Data:
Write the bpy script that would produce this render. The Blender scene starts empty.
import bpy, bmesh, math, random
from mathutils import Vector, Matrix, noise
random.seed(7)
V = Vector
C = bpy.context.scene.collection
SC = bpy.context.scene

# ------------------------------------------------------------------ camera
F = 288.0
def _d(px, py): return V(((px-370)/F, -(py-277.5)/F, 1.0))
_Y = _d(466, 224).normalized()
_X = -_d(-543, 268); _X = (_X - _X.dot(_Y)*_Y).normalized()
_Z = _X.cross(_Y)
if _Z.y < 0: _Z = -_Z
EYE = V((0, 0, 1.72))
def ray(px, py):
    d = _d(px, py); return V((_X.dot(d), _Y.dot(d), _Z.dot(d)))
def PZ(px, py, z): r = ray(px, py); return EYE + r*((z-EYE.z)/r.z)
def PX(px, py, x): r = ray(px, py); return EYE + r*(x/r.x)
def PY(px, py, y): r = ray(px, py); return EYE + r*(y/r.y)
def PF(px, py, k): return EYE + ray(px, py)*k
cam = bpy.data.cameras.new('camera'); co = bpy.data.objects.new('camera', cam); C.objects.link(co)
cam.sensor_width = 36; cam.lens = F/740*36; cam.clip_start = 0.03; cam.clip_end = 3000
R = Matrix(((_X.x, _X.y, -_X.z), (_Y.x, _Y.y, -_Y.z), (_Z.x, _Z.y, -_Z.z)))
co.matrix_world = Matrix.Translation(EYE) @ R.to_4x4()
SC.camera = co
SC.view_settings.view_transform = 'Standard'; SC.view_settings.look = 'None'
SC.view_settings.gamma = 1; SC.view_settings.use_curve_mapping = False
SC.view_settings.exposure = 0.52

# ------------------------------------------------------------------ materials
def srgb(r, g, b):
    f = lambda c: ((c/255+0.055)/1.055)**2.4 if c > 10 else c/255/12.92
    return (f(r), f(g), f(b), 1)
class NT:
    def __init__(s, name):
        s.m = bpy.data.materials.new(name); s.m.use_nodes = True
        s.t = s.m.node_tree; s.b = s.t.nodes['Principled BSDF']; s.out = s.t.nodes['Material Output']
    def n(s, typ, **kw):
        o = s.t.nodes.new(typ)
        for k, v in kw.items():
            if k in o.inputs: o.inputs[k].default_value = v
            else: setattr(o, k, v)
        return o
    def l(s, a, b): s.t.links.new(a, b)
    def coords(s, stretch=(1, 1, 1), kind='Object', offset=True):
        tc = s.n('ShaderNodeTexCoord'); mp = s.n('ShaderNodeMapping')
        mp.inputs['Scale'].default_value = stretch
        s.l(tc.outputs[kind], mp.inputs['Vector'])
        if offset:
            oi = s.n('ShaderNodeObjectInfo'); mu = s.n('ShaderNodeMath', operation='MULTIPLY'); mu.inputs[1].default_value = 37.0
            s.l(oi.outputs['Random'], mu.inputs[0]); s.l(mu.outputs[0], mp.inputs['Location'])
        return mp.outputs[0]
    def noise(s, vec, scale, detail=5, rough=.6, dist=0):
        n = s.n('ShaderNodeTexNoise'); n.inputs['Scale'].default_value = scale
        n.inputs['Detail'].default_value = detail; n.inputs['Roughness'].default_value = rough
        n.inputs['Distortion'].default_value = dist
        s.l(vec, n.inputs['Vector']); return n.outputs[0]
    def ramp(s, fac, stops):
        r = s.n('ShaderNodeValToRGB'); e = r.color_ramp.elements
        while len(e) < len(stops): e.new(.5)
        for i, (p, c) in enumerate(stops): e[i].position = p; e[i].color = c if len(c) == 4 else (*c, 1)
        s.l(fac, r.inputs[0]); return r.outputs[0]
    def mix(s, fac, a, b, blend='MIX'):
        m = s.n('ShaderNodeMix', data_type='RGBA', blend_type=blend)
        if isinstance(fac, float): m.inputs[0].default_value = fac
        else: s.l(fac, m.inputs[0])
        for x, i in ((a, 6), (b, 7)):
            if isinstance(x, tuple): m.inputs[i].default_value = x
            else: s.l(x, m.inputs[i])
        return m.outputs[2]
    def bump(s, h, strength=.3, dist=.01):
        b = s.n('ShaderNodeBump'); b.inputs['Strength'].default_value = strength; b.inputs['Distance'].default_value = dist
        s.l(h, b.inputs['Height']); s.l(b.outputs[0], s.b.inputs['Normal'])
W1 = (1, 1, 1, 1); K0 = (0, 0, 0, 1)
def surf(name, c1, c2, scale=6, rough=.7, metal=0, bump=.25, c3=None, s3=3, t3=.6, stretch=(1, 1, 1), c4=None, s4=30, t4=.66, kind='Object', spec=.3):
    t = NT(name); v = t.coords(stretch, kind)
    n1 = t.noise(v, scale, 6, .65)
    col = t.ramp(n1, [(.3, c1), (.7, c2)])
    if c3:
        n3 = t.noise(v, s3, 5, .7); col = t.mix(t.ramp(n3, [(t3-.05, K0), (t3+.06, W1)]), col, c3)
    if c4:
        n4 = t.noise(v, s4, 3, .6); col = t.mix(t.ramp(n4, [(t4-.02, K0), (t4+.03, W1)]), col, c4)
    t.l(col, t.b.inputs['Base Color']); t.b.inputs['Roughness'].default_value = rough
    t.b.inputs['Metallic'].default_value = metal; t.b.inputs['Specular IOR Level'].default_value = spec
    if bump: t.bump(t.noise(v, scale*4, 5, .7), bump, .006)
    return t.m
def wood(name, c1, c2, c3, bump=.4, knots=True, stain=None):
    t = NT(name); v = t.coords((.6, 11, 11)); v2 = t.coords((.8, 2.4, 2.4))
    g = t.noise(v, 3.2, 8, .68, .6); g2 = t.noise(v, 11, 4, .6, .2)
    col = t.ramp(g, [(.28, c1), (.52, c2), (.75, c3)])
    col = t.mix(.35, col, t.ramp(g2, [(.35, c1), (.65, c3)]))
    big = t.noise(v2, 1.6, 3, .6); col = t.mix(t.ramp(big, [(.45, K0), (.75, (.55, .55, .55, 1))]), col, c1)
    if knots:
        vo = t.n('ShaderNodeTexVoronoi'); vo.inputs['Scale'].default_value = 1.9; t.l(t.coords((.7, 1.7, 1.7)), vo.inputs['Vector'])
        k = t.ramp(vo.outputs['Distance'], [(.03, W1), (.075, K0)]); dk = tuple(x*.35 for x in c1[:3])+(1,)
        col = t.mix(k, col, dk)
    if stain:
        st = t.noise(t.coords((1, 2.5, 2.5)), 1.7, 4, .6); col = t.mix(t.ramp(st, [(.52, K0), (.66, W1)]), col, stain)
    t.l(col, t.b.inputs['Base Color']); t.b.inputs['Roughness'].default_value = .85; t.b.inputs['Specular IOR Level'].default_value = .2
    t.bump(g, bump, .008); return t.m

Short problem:
Return exactly the leading lines of the listing, stopping after the line in which "SC = bpy.context.scene" occurs.

The output:
Write the bpy script that would produce this render. The Blender scene starts empty.
import bpy, bmesh, math, random
from mathutils import Vector, Matrix, noise
random.seed(7)
V = Vector
C = bpy.context.scene.collection
SC = bpy.context.scene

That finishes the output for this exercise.